Michael Holmes, of Queen Margaret College, Edinburgh, looked at the biographies of researchers who "took and maintained a committed position from an early stage" on these scientific controversies.

He discovered that out of 10 famous proponents of relativity, eight were born during the months of December, January and March. All 10 were born during the period October to April.

In contrast, only two anti- relativists were born during the winter season.

But Dr Holmes does not believe his result gives any credence to astrology.

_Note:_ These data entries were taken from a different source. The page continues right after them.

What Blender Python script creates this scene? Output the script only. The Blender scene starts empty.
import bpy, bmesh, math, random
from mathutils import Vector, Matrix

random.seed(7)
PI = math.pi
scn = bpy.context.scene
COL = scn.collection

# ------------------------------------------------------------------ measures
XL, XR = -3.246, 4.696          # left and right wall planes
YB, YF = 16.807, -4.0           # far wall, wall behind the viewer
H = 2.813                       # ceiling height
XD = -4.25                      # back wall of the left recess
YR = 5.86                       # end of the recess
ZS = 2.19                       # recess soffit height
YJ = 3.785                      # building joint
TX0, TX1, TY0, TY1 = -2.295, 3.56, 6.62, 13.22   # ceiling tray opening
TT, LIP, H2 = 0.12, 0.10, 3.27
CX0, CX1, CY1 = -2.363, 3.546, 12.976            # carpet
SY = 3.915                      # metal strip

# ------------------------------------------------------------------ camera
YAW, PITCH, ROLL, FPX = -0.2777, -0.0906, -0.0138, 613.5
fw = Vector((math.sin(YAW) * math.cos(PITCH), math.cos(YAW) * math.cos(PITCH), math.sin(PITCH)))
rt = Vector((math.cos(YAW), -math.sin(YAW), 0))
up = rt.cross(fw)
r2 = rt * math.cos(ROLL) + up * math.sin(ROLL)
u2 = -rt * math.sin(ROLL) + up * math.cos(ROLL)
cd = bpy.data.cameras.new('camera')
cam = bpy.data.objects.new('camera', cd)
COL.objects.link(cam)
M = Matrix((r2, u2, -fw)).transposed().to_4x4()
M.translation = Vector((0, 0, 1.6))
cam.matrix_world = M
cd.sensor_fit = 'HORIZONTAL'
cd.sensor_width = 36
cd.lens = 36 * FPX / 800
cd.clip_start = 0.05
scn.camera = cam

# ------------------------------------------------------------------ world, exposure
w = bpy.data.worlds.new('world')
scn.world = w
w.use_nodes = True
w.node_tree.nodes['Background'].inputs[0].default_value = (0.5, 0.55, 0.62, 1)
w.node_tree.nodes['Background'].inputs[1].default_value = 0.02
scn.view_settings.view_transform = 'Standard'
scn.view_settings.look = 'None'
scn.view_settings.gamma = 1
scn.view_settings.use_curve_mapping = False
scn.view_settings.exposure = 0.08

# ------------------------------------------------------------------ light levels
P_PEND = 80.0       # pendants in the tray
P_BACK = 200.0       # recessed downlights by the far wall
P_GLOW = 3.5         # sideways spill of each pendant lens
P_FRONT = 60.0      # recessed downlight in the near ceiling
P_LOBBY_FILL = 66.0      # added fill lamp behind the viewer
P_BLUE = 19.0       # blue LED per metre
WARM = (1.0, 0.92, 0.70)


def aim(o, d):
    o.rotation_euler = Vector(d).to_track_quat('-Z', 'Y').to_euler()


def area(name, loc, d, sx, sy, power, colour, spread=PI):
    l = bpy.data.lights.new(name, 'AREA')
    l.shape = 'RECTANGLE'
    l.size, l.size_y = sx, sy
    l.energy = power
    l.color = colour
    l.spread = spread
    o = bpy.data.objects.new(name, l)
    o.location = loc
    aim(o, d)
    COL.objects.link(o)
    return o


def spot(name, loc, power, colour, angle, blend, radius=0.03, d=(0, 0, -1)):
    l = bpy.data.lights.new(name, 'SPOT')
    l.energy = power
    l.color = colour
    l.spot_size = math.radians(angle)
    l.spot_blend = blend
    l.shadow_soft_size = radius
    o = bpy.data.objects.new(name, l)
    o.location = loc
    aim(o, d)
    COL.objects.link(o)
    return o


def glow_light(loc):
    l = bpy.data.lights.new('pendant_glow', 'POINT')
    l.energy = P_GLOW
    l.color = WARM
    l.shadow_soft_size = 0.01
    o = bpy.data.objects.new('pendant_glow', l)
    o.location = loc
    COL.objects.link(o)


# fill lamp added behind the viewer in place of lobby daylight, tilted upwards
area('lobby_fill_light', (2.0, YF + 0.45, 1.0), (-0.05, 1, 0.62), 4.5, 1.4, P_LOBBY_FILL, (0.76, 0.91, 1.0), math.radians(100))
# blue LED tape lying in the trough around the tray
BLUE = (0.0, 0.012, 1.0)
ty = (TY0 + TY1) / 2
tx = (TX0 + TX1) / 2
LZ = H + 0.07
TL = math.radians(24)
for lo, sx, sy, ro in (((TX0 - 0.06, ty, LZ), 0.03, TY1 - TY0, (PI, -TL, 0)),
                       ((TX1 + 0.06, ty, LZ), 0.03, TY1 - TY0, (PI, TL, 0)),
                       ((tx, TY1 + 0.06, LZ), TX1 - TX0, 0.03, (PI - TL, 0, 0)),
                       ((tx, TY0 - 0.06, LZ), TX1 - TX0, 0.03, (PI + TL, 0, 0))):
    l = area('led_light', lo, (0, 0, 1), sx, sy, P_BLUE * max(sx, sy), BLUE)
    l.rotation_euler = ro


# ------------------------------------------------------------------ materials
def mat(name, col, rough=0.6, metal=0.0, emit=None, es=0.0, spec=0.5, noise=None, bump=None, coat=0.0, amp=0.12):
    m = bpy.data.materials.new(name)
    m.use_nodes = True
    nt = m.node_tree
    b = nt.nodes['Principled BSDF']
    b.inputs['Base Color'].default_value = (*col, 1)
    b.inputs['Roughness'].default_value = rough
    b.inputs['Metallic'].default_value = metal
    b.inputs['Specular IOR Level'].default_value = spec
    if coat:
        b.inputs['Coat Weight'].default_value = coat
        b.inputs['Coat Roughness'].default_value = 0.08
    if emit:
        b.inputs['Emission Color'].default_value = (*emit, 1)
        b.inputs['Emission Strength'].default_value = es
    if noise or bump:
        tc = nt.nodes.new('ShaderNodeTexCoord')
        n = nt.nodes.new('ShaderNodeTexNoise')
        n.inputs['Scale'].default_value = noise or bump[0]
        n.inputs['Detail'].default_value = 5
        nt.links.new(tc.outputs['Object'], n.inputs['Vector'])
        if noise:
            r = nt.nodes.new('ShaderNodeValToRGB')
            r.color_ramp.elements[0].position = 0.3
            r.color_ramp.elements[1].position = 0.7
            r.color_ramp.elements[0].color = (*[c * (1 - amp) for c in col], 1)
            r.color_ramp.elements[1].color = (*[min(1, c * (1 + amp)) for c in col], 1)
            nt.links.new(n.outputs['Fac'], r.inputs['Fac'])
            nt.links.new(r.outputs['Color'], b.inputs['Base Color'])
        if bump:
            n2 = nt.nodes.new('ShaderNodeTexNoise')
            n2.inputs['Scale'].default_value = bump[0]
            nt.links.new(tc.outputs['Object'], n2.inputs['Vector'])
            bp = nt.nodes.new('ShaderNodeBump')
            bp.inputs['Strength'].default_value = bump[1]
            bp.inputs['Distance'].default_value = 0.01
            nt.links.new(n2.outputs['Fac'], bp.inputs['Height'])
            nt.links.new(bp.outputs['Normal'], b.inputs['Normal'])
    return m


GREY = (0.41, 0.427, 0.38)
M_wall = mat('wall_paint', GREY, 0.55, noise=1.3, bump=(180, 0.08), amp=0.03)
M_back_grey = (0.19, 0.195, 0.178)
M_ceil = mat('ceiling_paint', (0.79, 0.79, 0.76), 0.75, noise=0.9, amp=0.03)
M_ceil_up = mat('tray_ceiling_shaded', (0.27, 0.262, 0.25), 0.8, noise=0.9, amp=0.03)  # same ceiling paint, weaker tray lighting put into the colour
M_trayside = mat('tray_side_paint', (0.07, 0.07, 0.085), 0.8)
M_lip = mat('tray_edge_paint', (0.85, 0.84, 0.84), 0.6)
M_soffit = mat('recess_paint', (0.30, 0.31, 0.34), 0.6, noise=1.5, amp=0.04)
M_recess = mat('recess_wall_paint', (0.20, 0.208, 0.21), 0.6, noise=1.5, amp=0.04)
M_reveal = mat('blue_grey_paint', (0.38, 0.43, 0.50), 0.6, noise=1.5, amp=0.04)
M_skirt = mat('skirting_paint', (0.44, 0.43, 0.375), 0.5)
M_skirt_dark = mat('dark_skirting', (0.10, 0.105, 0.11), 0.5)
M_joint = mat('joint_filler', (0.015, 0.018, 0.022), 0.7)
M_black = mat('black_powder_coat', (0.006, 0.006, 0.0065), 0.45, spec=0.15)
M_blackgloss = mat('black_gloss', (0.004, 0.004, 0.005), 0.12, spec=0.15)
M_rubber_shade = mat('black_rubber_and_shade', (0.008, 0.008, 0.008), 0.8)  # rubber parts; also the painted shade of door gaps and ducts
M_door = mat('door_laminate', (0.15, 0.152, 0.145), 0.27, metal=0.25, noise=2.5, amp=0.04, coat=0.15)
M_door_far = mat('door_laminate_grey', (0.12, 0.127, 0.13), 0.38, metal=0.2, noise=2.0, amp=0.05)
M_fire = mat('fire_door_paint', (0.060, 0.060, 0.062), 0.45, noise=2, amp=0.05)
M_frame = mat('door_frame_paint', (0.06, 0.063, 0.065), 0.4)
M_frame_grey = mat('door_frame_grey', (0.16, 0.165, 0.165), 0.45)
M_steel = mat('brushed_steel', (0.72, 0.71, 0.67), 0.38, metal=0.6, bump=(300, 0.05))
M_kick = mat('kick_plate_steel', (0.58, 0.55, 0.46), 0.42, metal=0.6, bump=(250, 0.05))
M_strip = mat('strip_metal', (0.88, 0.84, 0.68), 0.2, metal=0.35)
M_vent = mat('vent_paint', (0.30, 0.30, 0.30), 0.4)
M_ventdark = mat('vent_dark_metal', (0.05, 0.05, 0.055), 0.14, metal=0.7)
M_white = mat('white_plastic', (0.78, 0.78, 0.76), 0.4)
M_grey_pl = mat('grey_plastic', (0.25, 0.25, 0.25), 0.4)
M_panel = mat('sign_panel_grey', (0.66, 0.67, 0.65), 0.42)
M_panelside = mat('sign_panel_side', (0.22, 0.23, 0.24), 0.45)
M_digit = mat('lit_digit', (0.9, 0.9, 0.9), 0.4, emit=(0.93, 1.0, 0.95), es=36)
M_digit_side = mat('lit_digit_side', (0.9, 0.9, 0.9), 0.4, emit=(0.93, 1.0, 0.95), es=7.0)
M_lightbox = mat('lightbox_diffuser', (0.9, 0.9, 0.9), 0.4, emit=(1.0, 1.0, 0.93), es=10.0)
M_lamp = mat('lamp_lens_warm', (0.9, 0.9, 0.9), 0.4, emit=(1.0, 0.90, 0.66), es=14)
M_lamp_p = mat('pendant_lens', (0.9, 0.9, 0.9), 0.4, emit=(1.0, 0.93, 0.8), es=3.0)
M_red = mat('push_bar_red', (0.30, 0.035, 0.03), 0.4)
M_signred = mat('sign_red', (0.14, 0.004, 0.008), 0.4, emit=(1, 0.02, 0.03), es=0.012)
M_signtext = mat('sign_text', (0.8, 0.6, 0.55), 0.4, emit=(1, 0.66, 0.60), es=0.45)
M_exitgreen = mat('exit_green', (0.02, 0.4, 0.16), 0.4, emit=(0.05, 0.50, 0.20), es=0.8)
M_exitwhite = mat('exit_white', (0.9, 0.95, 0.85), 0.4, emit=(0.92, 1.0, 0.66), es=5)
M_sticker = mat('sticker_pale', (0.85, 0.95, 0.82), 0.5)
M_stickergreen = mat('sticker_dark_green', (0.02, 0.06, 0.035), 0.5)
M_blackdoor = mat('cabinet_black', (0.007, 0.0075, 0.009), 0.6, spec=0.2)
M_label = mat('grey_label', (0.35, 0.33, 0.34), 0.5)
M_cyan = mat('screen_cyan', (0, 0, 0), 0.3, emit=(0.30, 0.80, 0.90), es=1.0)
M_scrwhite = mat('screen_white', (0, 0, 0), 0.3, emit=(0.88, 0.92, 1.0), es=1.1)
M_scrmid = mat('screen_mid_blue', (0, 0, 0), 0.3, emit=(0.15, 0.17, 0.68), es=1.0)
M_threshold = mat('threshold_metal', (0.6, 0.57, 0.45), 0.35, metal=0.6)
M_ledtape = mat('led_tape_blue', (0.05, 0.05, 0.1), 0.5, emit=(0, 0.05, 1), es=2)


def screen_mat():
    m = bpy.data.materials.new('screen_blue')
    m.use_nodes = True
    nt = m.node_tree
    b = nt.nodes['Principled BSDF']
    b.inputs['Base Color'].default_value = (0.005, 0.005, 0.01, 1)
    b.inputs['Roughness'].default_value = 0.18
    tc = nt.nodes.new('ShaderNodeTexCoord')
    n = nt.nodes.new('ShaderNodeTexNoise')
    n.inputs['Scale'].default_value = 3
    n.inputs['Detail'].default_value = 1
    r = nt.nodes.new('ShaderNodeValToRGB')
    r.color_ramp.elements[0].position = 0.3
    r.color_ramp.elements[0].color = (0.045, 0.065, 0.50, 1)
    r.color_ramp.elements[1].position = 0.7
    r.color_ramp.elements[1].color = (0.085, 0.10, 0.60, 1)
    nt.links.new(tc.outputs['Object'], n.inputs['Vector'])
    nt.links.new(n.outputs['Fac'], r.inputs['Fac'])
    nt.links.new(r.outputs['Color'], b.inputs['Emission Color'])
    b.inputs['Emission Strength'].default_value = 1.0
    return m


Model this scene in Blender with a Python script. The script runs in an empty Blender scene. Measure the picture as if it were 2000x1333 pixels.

Instead, he is more interested in the simple fact that all his subjects were born in Europe and North America, where it is dark and cold during the winter months.

Without electric light and central heating, he points out, "the winter-born revolutionary would have been restrictively swaddled, but with the coming of the summer he would have experienced more freedom to explore on his own initiative.

"On the other hand, the summer-born non-revolutionary would have enjoyed more freedom at first, when less able to use it, but would have been constrained the following winter, when ready to extend his explorations."

Does the effect extend from scientific to political revolutions? A quick check shows that Engels, Trotsky, Lenin and Stalin were all born during the winter months.

But the correlation is not perfect: Karl Marx was born during May; Fidel Castro in August; and the darling of the student revolutions of the Sixties, Che Guevara, in June.